Nesse dia, 21 de abril de 1985 o Esporte Clube Jacaré jogava em Dores do Rio Preto, divisa de Minas com Espírito Santo. Essa data foi marcante para todos nós. Jogamos contra o bom time da cidade e fomos humilhados em campo e pela torcida. Não vimos a cor da bola e perdemos por 7 X O. Usamos o belo uniforme do V-xame, e dessa vez para fazer jus ao nome, foi um verdadeiro vexame. Depois do jogo estávamos todos enchendo a cara no bar do Carlinhos da Elenice Borges, nosso anfitrião, quando soubemos da morte do Tancredo. A tristeza foi geral e alguns choraram despistadamente.
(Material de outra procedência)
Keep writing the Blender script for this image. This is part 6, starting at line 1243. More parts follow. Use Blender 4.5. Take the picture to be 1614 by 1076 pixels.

Parecia ficção, mas era verdade: a grande esperança do povo brasileiro havia morrido. E depois acompanhar o velório e o sepultamento pela televisão, não houve quem não se emocionasse.
Muitos anos depois visitei o Memorial Tancredo Neves em São João Del Rey. As emoções voltaram todas, mesmo porque a visitação ao memorial é feita ao som de memoráveis discursos do grande político. Frases que marcaram sua trajetória são repetidas, e nos remete novamente para o ano de 1985, como aliás aconteceu comigo agora ao assistir ao documentário. Frases do tipo:
“Liberdade é o outro nome de Minas”.
“Essa é a ultima eleição indireta do país”.
“Não pode haver democracia sem liberdade, e não há liberdade quando se tem o medo de ousar construir um futuro melhor”.
E pensar que esse grande mineiro, esse paladino da liberdade e da democracia, esteve um dia em São Francisco do Glória.